Painting is more than just a hobby for Barry Morris and that shows when looking at his work.

Painting is more than just a hobby for Barry Morris and that shows when looking at his work.

Art and the great outdoors of the Fraser Valley

It’s obvious when looking at Morris’ work that his move to the Fraser Valley has inspired his art.

Vanessa Broadbent

The Observer

Painting is more than just a hobby for Barry Morris and that shows when looking at his work.

The intricate pieces that feature the Fraser Valley and the Greater Vancouver area capture the essence of The Lower Mainland, but in a way that only a true British Columbian would be able to.

Having grown up in Vancouver, Morris is a graduate of the Vancouver School of Art, now known as Emily Carr University of Art and Design, where he studied painting and graphic art.

Before moving to Chilliwack, Morris spent his time working in advertising, graphic design and fire investigation.
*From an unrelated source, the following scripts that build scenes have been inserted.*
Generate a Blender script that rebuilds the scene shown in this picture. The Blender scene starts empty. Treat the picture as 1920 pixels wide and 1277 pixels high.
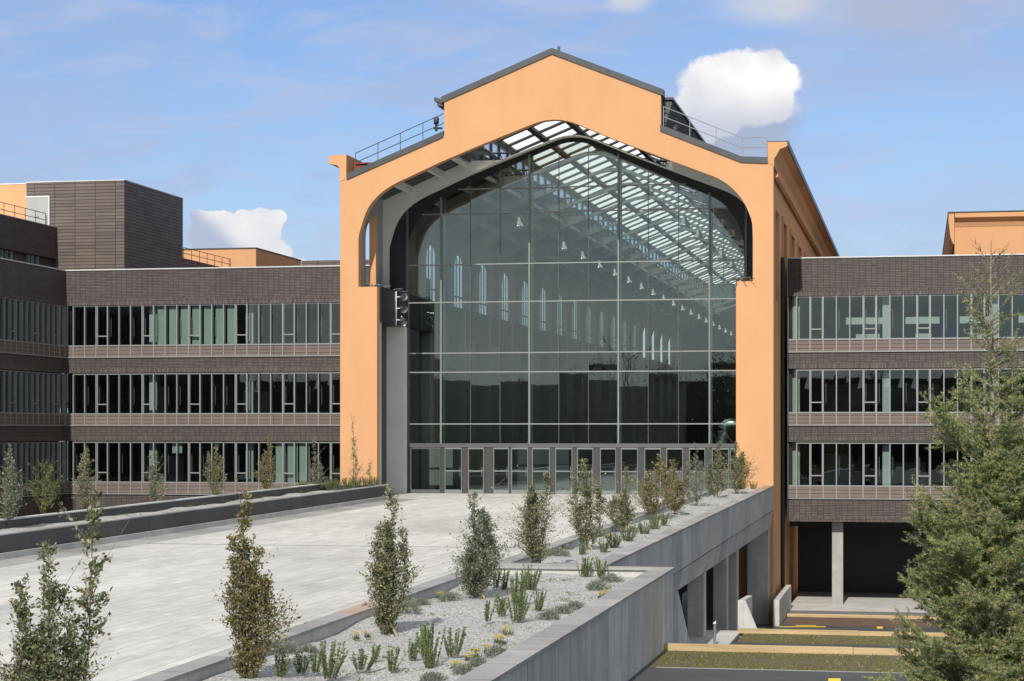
import bpy, math, random
import numpy as np
from mathutils import Vector, Matrix

# ------------------------------------------------------------------ camera, world, sun, exposure
F_PX, VPX, HOR, CZ = 3750.0, 1720.0, 808.0, 3.2      # focal length, depth vanishing point, horizon (1920 px wide photo), eye height
TH = math.atan((VPX - 960) / F_PX); CT, ST = math.cos(TH), math.sin(TH)
scn = bpy.context.scene
C = scn.collection
cam = bpy.data.cameras.new('camera'); cam.sensor_width = 36.0
cam.lens = F_PX / 1920 * 36.0; cam.shift_y = (HOR - 638.5) / 1920
cam.clip_start = 0.5; cam.clip_end = 6000
camo = bpy.data.objects.new('camera', cam); C.objects.link(camo)
camo.location = (0, 0, CZ); camo.rotation_euler = (math.pi / 2, 0, TH)
scn.camera = camo
SUN_EL, SUN_AZ = math.radians(38), math.radians(1.5)  # sun stands in front of the facade, a little to its left

def N(nt, typ, **kw):
    n = nt.nodes.new(typ)
    for k, v in kw.items():
        if k.startswith('i_'): n.inputs[int(k[2:])].default_value = v
        else: setattr(n, k, v)
    return n

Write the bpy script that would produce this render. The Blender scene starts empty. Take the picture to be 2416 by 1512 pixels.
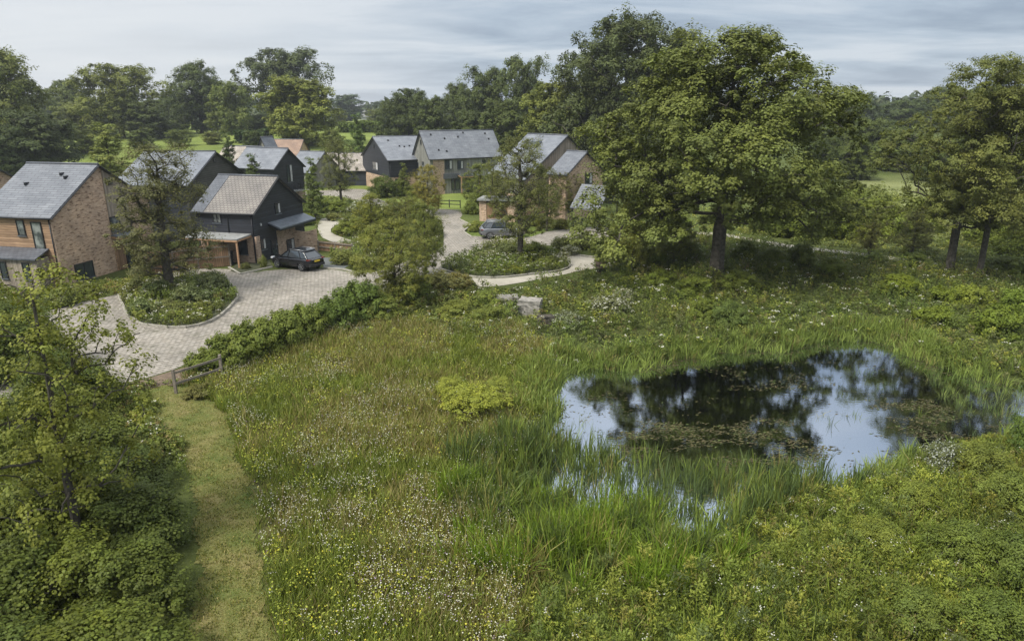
import bpy, bmesh, math, random
import numpy as np
from mathutils import Vector, Matrix
R = math.radians
rng = np.random.default_rng(7)
random.seed(7)
sc = bpy.context.scene
# ------------------------------------------------------------------ camera
PITCH = 17.18; CAMH = 12.0; FPX = 1611.0
cam_d = bpy.data.cameras.new("camera"); cam = bpy.data.objects.new("camera", cam_d)
sc.collection.objects.link(cam)
cam_d.sensor_width = 36.0; cam_d.lens = 36.0 * FPX / 2416.0
cam_d.clip_start = 0.2; cam_d.clip_end = 9000
cam.location = (0, 0, CAMH); cam.rotation_euler = (R(90 - PITCH), 0, 0)
sc.camera = cam
# ------------------------------------------------------------------ light
SUN_EL, SUN_AZ = R(52), R(-130)     # azimuth from +Y towards +X
w = bpy.data.worlds.new("World"); sc.world = w; w.use_nodes = True
nt = w.node_tree; nt.nodes.clear()
def wn(t, **k):
    n = nt.nodes.new(t)
    for a, b in k.items(): setattr(n, a, b)
    return n
out = wn("ShaderNodeOutputWorld"); bg = wn("ShaderNodeBackground"); bg2 = wn("ShaderNodeBackground"); mx = wn("ShaderNodeMixShader")
sky = wn("ShaderNodeTexSky", sky_type='NISHITA'); sky.sun_disc = False; sky.sun_elevation = SUN_EL; sky.sun_rotation = SUN_AZ
nt.links.new(sky.outputs[0], bg.inputs[0]); bg.inputs[1].default_value = 0.06
tc = wn("ShaderNodeTexCoord"); sep = wn("ShaderNodeSeparateXYZ"); nt.links.new(tc.outputs['Generated'], sep.inputs[0])
# project the view direction on a flat cloud layer: x/(z+k), y/(z+k)
za = wn("ShaderNodeMath", operation='ADD'); nt.links.new(sep.outputs[2], za.inputs[0]); za.inputs[1].default_value = 0.10
zm = wn("ShaderNodeMath", operation='MAXIMUM'); nt.links.new(za.outputs[0], zm.inputs[0]); zm.inputs[1].default_value = 0.05
dx = wn("ShaderNodeMath", operation='DIVIDE'); nt.links.new(sep.outputs[0], dx.inputs[0]); nt.links.new(zm.outputs[0], dx.inputs[1])
dy = wn("ShaderNodeMath", operation='DIVIDE'); nt.links.new(sep.outputs[1], dy.inputs[0]); nt.links.new(zm.outputs[0], dy.inputs[1])
cb = wn("ShaderNodeCombineXYZ"); nt.links.new(dx.outputs[0], cb.inputs[0]); nt.links.new(dy.outputs[0], cb.inputs[1])
mp = wn("ShaderNodeMapping"); nt.links.new(cb.outputs[0], mp.inputs[0]); mp.inputs['Scale'].default_value = (0.55, 0.95, 1); mp.inputs['Location'].default_value = (3.1, 0.4, 0); mp.inputs['Rotation'].default_value = (0, 0, R(-14))
n1 = wn("ShaderNodeTexNoise"); nt.links.new(mp.outputs[0], n1.inputs['Vector']); n1.inputs['Scale'].default_value = 1.0; n1.inputs['Detail'].default_value = 6; n1.inputs['Roughness'].default_value = 0.58; n1.inputs['Distortion'].default_value = 0.35
cr = wn("ShaderNodeValToRGB"); nt.links.new(n1.outputs[0], cr.inputs[0])
cr.color_ramp.elements[0].position = 0.34; cr.color_ramp.elements[0].color = (.31, .385, .49, 1)
cr.color_ramp.elements[1].position = 0.61; cr.color_ramp.elements[1].color = (0.66, 0.72, 0.79, 1)
e = cr.color_ramp.elements.new(0.48); e.color = (0.47, 0.555, 0.66, 1)
# brighter thin cloud low in the west (left of the view), as in the photograph
dotn = wn("ShaderNodeVectorMath", operation='DOT_PRODUCT'); nt.links.new(tc.outputs['Generated'], dotn.inputs[0]); dotn.inputs[1].default_value = (-0.62, 0.78, 0.08)
mr = wn("ShaderNodeMapRange"); nt.links.new(dotn.outputs['Value'], mr.inputs[0]); mr.inputs[1].default_value = 0.80; mr.inputs[2].default_value = 1.0; mr.inputs[3].default_value = 0; mr.inputs[4].default_value = 0.8
mc = wn("ShaderNodeMix", data_type='RGBA'); nt.links.new(mr.outputs[0], mc.inputs[0]); nt.links.new(cr.outputs[0], mc.inputs[6]); mc.inputs[7].default_value = (0.86, 0.88, 0.90, 1)
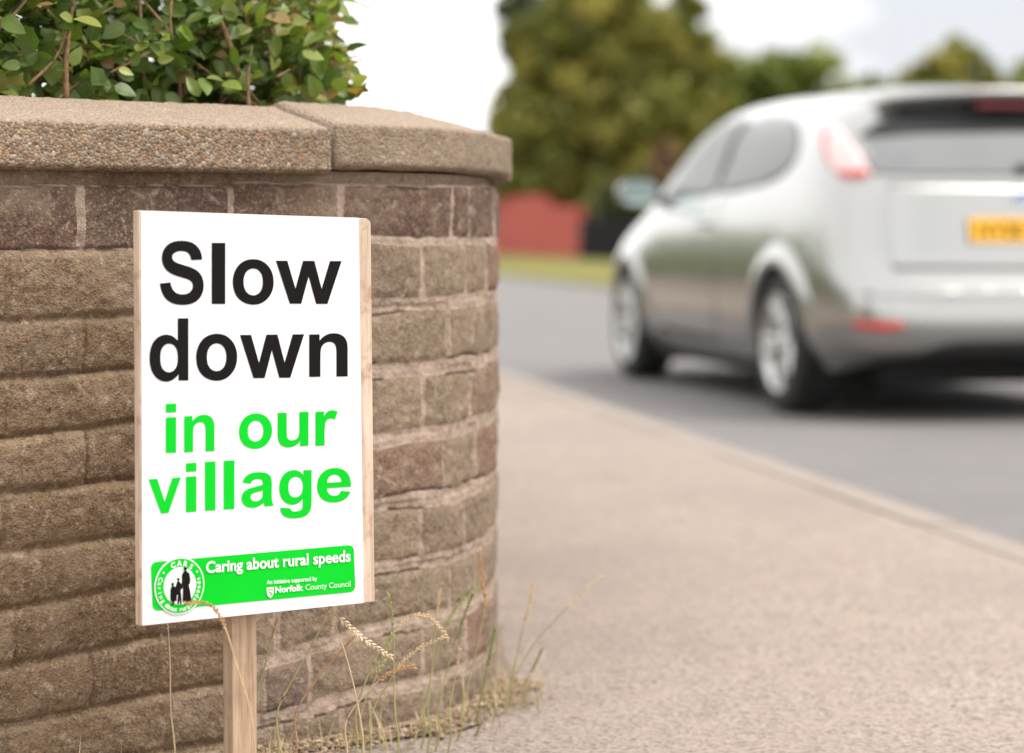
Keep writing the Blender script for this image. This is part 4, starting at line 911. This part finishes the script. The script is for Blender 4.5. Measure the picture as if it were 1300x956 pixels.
rows.append([(rx[0] + .04, .62, .255), (rx[1] + .05, .68, .30), (rx[2] + .05, .71, .43), (rx[3] + .045, .71, .585), (rx[4] + .04, .69, .65), (rx[5] + .04, .66, 1.0), (-.58, .655, 1.18), (-.47, .60, 1.36), (-.3, .42, 1.435), (.02, 0, 1.477)])
rows.append([(-.50, .73, .22), (-.625, .79, .305), (-.66, .825, .44), (-.65, .83, .585), (-.60, .83, .68), (-.55, .805, 1.0), (-.47, .76, 1.18), (-.36, .665, 1.37), (-.1, .44, 1.452), (.17, 0, 1.50)])
siderow(-.36, (-.30, -.2, .1, .36), .975, 1.02, zs={6: 1.18, 7: 1.382, 8: 1.468, 9: 1.507})
siderow(0.02, (.05, .1, .32, .52), .99, 1.01)
siderow(.5, (.5, .5, .6, .7), 1., 1.0)
siderow(1.0, (1.0, .95, .95, .95), 1., .985)
siderow(1.5, (1.46, 1.30, 1.24, 1.2), 1., .965, zs={7: 1.41, 8: 1.488, 9: 1.512}, ys={7: .71})
siderow(1.95, (1.90, 1.70, 1.60, 1.56), .995, .95, zs={6: 1.165, 7: 1.385, 8: 1.462, 9: 1.488}, ys={6: .80, 7: .695, 8: .42})
siderow(2.3, (2.30, 2.28, 2.32, 2.36), .99, .935, zs={6: 1.0, 7: 1.05, 8: 1.05, 9: 1.055}, ys={6: .775, 7: .62, 8: .35})
siderow(2.64, None, .985, .89, zs={4: .75, 6: .94, 7: .967, 8: .98, 9: .985}, ys={5: .80, 6: .66, 7: .5, 8: .27})
siderow(3.0, None, .96, .82, zs={3: .57, 4: .70, 6: .86, 7: .88, 8: .895, 9: .90}, ys={5: .76, 6: .64, 7: .48, 8: .25})
rows.append([(3.20, .68, .20), (3.27, .74, .30), (3.30, .765, .44), (3.29, .765, .55), (3.27, .74, .65), (3.24, .66, .735), (3.2, .56, .77), (3.18, .42, .79), (3.16, .22, .80), (3.15, 0, .805)])
rows.append([(3.36, .45, .20), (3.43, .48, .30), (3.46, .5, .44), (3.45, .5, .53), (3.43, .49, .61), (3.38, .46, .69), (3.33, .40, .72), (3.30, .31, .735), (3.28, .17, .745), (3.27, 0, .75)])
rows.append([(3.42, 0, .20), (3.50, 0, .30), (3.53, 0, .44), (3.525, 0, .53), (3.51, 0, .60), (3.46, 0, .675), (3.42, 0, .695), (3.40, 0, .71), (3.38, 0, .72), (3.36, 0, .725)])
V = [p for r in rows for p in r]; nr = len(rows)
me = mesh_from(V, [(i * 10 + l, i * 10 + l + 1, (i + 1) * 10 + l + 1, (i + 1) * 10 + l) for i in range(nr - 1) for l in range(9)])
tmp = bpy.data.objects.new('t', me); COL.objects.link(tmp)
md = tmp.modifiers.new('m', 'MIRROR'); md.use_axis = (False, True, False); md.merge_threshold = .002; md.use_clip = True
md = tmp.modifiers.new('s', 'SUBSURF'); md.levels = 4; md.render_levels = 4; md.boundary_smooth = 'PRESERVE_CORNERS'
bpy.context.view_layer.update()
bme = bpy.data.meshes.new_from_object(tmp.evaluated_get(bpy.context.evaluated_depsgraph_get())); bpy.data.objects.remove(tmp)
bm = bmesh.new(); bm.from_mesh(bme); bmesh.ops.recalc_face_normals(bm, faces=bm.faces)
ctr = sum((f.normal.dot(f.calc_center_median() - Vector((1.3, 0, .7))) for f in bm.faces))
if ctr < 0: bmesh.ops.reverse_faces(bm, faces=bm.faces)
BODY = BVHTree.FromBMesh(bm)
WR = .318; WH = [(0.0, WR), (2.64, WR)]
kill = [f for f in bm.faces if abs(f.calc_center_median().y) > .3 and any((f.calc_center_median().x - cx) ** 2 + (f.calc_center_median().z - cz) ** 2 < .352 ** 2 for cx, cz in WH)]
bmesh.ops.delete(bm, geom=kill, context='FACES'); bm.to_mesh(bme); bm.free()
link('body', bme, M_PAINT, car, smooth=True)
def body_y(x, z):
    h = BODY.ray_cast(Vector((x, 3, z)), Vector((0, -1, 0)))
    return h[0].y if h[0] else None
def refine(poly3, cuts=4):
    bm = bmesh.new(); vs = [bm.verts.new(p) for p in poly3]; f = bm.faces.new(vs)
    bmesh.ops.triangulate(bm, faces=[f]); 
    for _ in range(cuts): bmesh.ops.subdivide_edges(bm, edges=[e for e in bm.edges if e.calc_length() > .035], cuts=1, use_grid_fill=True); bmesh.ops.triangulate(bm, faces=[f for f in bm.faces if len(f.verts) > 3])
    return bm
def panel(name, poly3, mat, parent, mode, off=.003, thick=.006, mirror=False, cuts=4, bulge=0.):
    """sheet of real thickness laid on the body. mode 'side': cast along -y; 'rear': along +x; 'front': along -x; 'near': nearest point"""
    bm = refine(poly3, cuts); rim = {v for v in bm.verts if v.is_boundary}
    for v in bm.verts:
        p = v.co
        if mode == 'side': h = BODY.ray_cast(Vector((p.x, 3, p.z)), Vector((0, -1, 0)))
        elif mode == 'rear': h = BODY.ray_cast(Vector((-4, p.y, p.z)), Vector((1, 0, 0)))
        elif mode == 'front': h = BODY.ray_cast(Vector((6, p.y, p.z)), Vector((-1, 0, 0)))
        elif mode == 'top': h = BODY.ray_cast(Vector((p.x, p.y, 4)), Vector((0, 0, -1)))
        else: h = BODY.find_nearest(p)
        if h[0] is None: h = BODY.find_nearest(p)
        v.co = h[0] + h[1] * (off + (0 if v in rim else bulge))
    bmesh.ops.recalc_face_normals(bm, faces=bm.faces)
    c_ = sum((f.normal.dot(f.calc_center_median() - Vector((1.3, 0, .75))) for f in bm.faces))
    if c_ < 0: bmesh.ops.reverse_faces(bm, faces=bm.faces)
    me = bpy.data.meshes.new('mesh'); bm.to_mesh(me); bm.free()
    o = link(name, me, mat, parent, smooth=True); md = o.modifiers.new('solid', 'SOLIDIFY'); md.thickness = thick; md.offset = -1
    if mirror:
        me2 = me.copy(); 
        co = np.zeros(len(me2.vertices) * 3, np.float32); me2.vertices.foreach_get('co', co); co[1::3] *= -1; me2.vertices.foreach_set('co', co); me2.flip_normals(); me2.update()
        p2 = parent
        if isinstance(mirror, bpy.types.Object): p2 = mirror
        o2 = bpy.data.objects.new(name, me2); COL.objects.link(o2); o2.parent = p2; md = o2.modifiers.new('solid', 'SOLIDIFY'); md.thickness = thick; md.offset = -1
        return o, o2
    return o
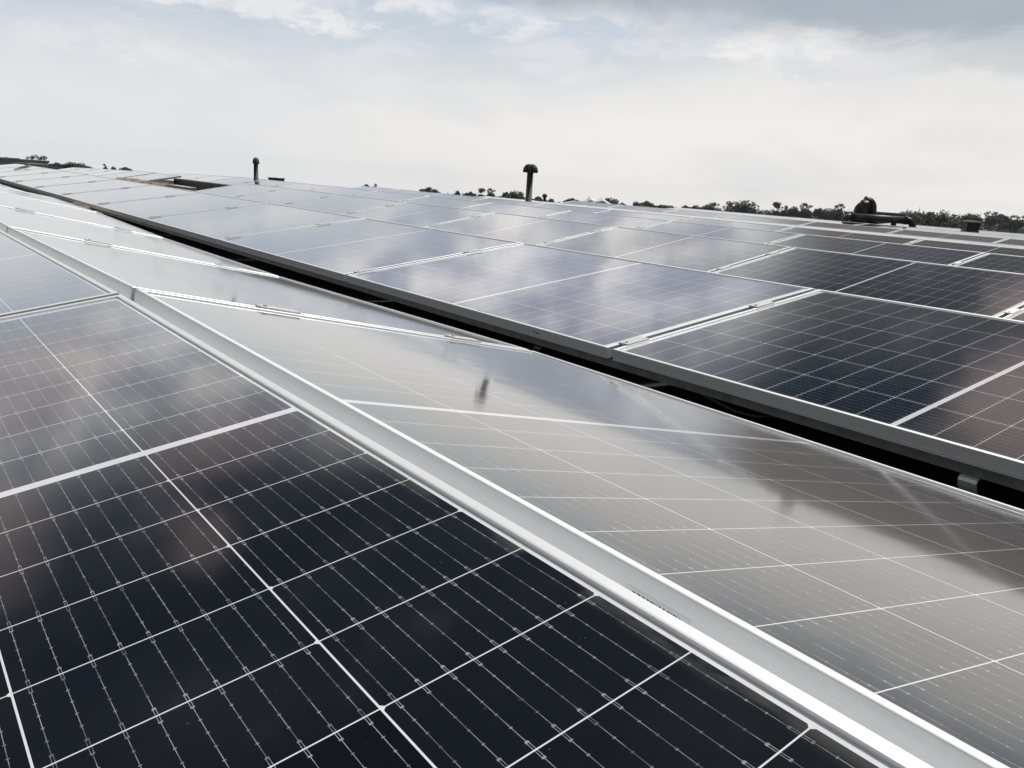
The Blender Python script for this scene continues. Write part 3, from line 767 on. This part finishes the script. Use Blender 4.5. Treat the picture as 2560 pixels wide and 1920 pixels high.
# stretch tent
Dt = 190; pt = at(1492, 500, Dt); tw = 84 * Dt / FPX
tt = thing('stretch_tent', 'white stretch tent with two peaks on the skyline', 'tent', (pt.x, pt.y, pt.z - 3.5), (0, 0, math.atan2(rt.y, rt.x)))
bm = bmesh.new(); n = 26; m_ = 10; G = []
for i in range(n + 1):
    u = i / n; row = []
    for j in range(m_ + 1):
        v = j / m_
        hgt = 0.0
        tp = [(0, .12), (.10, .28), (.22, .62), (.29, 1.0), (.36, .80), (.47, .66), (.58, .78), (.65, .96), (.72, .66), (.84, .36), (1, .1)]
        for (a0, h0), (a1, h1) in zip(tp, tp[1:]):
            if a0 <= u <= a1: hgt = h0 + (h1 - h0) * (u - a0) / (a1 - a0)
        hgt = hgt * (1 - (abs(v - .5) * 1.6) ** 2 * .8)
        row.append(bm.verts.new(((u - .5) * tw, (v - .5) * 6, 2.5 + hgt * 21 * Dt / FPX)))
    G.append(row)
for i in range(n):
    for j in range(m_): bm.faces.new((G[i][j], G[i + 1][j], G[i + 1][j + 1], G[i][j + 1]))
cv = mesh_obj('canopy', bm, M_TENT, tt, True); so_ = cv.modifiers.new('s', 'SOLIDIFY'); so_.thickness = .05
for x in (-.21, .15):
    bm = bmesh.new(); tube(bm, [(x * tw, 0, -6), (x * tw, 0, 2.4 + 19 * Dt / FPX)], .08, 8); mesh_obj('pole', bm, M_WALLG, tt)

hm = bpy.data.materials.new('haze'); hm.use_nodes = True; ht = hm.node_tree; ht.nodes.clear()
ho = ht.nodes.new('ShaderNodeOutputMaterial'); pv = ht.nodes.new('ShaderNodeVolumePrincipled')
pv.inputs['Color'].default_value = (.80, .86, .92, 1); pv.inputs['Density'].default_value = .00020; pv.inputs['Anisotropy'].default_value = .2
ht.links.new(pv.outputs[0], ho.inputs['Volume'])
hz = mesh_obj('haze', boxes(((-622, -622, -24), (622, 622, 5))), hm); hz['kind'] = 'stuff'; tag(hz, 'thin pale haze over the far treeline and slopes', 'haze')
bpy.context.view_layer.update()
It’s obvious when looking at Morris’ work that the move to the Fraser Valley has inspired his art. While much of his work portrays nature, he also paints horses and farm life.

“I basically love the outdoors,” he said. “Out in Chilliwack, it’s a different environment because you’re out in the farm country. You get the cornfields and the wheat fields so you have more of a spacious look about the work that I’ve done.”

Relocating to Chilliwack also inspired him to paint several of the large, old barns in the area.

“Whenever I paint a barn, within a month it’s gone; it’s sort of like capturing them before they go under,” he said. “It’s kind of mixed emotions about it because when I do it, I know it’s not long for this world.”

While Morris finds that watercolours work well for his work, he noted that they’re not always that easiest to paint with.

“It’s not as forgiving as acrylic,” he explained. “If you don’t like that colour, you can paint over it and you start from dark to light, whereas watercolour you start from light and you work to dark. It’s a reverse and you add the darkness to create the depth and the feeling.”

Most of Morris’ work is done from his studio in his home, but he’s no stranger to painting on the scene.

“The temperature and the amount of water or rain in the air, it affects the paper and how you handle it,” he explained.

“When you’re putting your colours on, it’s a total different experience than on a dry day. Everything adds to the flavour of watercolour and that’s one of the difficulties, but it’s also one of the things that give it a nice character.”

Morris’ work is technical, but without diminishing the beauty of the Fraser Valley.

“As you go through life, you artist picks those [techniques] up and it’s in the back of your mind,” he said. “Same with the elements of design, how you place everything. You get to know what works and what doesn’t work.”

While Morris enjoys painting, he explains that it’s more than just that.

“It’s recording something,” he said. “When you’re painting you’re more aware of what you see and you’re always looking at how the light affects everything. You’re more aware of things that are beautiful.”

Morris, as well as several other local artists, will be displaying their work at the Harrison Art Show. The show is on May 21 and 22 from 10:00 a.m. to 5:00 p.m. at the Harrison Memorial Hall in Harrison Hot Springs.